Nur in der Melancholie lässt sich die Liebe überleben.
Leicht macht es sich Monika Zeiner nicht. Sie erzählt von der großen Liebe, die natürlich in einer gescheiterten fußt. Sie erzählt von einer Flucht nach Italien. Nach Como. Wegen seines poetischen Klangs ein Sehnsuchtsort in den 50ern, 60ern des letzten Jahrhunderts. Und sie erzählt davon, dass die Musik, die Kunst einen mitunter aufzufangen vermag, mitunter jedoch sich auch wie ein Berg vor einen auftürmt.
Tom Holler ist Pianist, durchlebt gerade das Ausebben einer Liebe, die später einmal mit dem Etikett "wieso habe ich das nicht schon früher beendet" versehen werden wird. Gleich zu Anfang gelingt der Autorin ein Kabinettstück, indem sie den Verlassenen einen Abschiedsbrief schreiben und bei der Ex-Frau in den Briefkasten werfen lässt. Später dann in ihrer Wohnung beim Versuch, etwas aufzuwärmen, was längst erkaltet ist, trifft er nicht nur beim Pasta-Essen auf seinen möglichen Nachfolger, vor allem sieht er sich der Gefahr ausgesetzt, sich lächerlich zu machen, wenn seine Ex-Frau den Brief liest. Sein Bemühen gilt also nicht, ihre Liebe zurückzugewinnen, sondern den Brief zu finden.
Von solch funkelnden Szenen wimmelt es im Roman, aber er ergibt trotz seiner über fünfhundert Seiten keine in sich geschlossene Geschichte. Über weite Strecken wirkt er wie eine bewusst gesetzte Szenerie, die einen Kreis schließen soll. Monika Zeiner beschreibt die irgendwo im Leben Angekommenen, die ihrer Unruhe in sich nicht Herr werden, weil sie zu sehr an der Vergangenheit kleben. Sie rufen sie sich wieder und wieder ins Gedächtnis, um jene Punkte zu orten und abzuklopfen, an denen ihr Leben die falsche Richtung einschlug. Was man doch alles verpasst hat? Was man doch alles hätte besser machen können? Wäre das Schicksal dann wirklich so grausam zu einem gewesen?

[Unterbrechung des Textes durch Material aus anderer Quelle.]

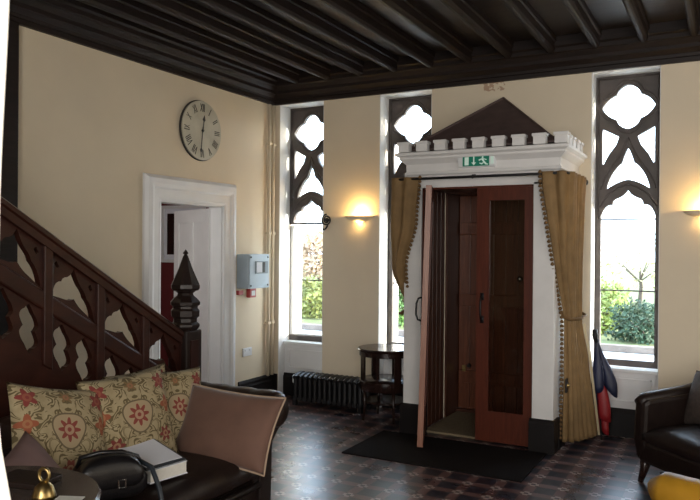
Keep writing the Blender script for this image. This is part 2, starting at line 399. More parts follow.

Wir finden uns in den 90ern wieder. In Berlin. Am Prenzlauer Berg. Dem Inbegriff urbanen Lebens ohne Konventionen, der mit den Jahren erstarrt ist. Es gibt Tom, es gibt Marc, es gibt Betty. Die allzeit bewährte Burleske der Liebe fest im Blick. Marc liebt Betty und Tom kämpft vergeblich gegen seine Liebe zu Betty an. Sie alle vereint die Musik, mit der sie gegen die Vorstellungen der Eltern aufbegehren. Die Sängerin von Marinafon kennt sich mit diesem Lebensgefühl aus.
Henri-Pierre Roché hat mit seinem Roman "Jules und Jim", der von Francois Truffaut und den unvergesslichen Jeanne Moreau und Oskar Werner verfilmt wurde, die Liebe geradezu vergiftet. Warum nicht eine Liebe zu dritt? Offen oder heimlich. Abseits jeglicher Besitzansprüche. Schließlich lässt sich wunderbar schwärmen, das Leben und die Liebe bei einem Glas Wein, einer letzten Zigarette begraben.
Die Nacht in Como, die schicksalhaften Ereignisse, nachdem Betty Marc alles beichtet, ist leider nicht nur vorhersehbar, sie wirkt auch arg konstruiert. Es muss schließlich bitter enden. Jedem guten Schlager unterliegt zumindest ein Hauch von Wehmut. Dass dies nach zehn Jahren angesichts Tom Hollers Reise nach Italien, zu Betty, einer Flucht zu sich gleicht, hat etwas von einer Liebesschmonzette. Was auch an einer Sprache liegt, die mehr in sich tragen muss, als nur ein paar Worte.
Über die Liebe zu schreiben ist nicht einfach. Entweder rutscht ein Autor oder eine Autorin in bestsellerhaftem Begehren von Tragik und Leidenschaft samt Happy End ab, oder sie begeben sich auf die Suche nach dem inneren Zusammenhalt eines flüchtigen Augenblicks. Monika Zeiners Roman will darüber hinaus Auskunft über eine Generation geben, die sich für den Nabel der Welt hielt und aus dem Paradies vertrieben wurde.
Das war vielleicht etwas zu viel für eine Autorin, die gerade am Anfang steht. Der Geschichte um "Die Ordnung der Sterne über Como" fehlt es an Leichtigkeit.
In "I find my love in Portofino" von Dalida hat Zeiner sie sicher gefunden.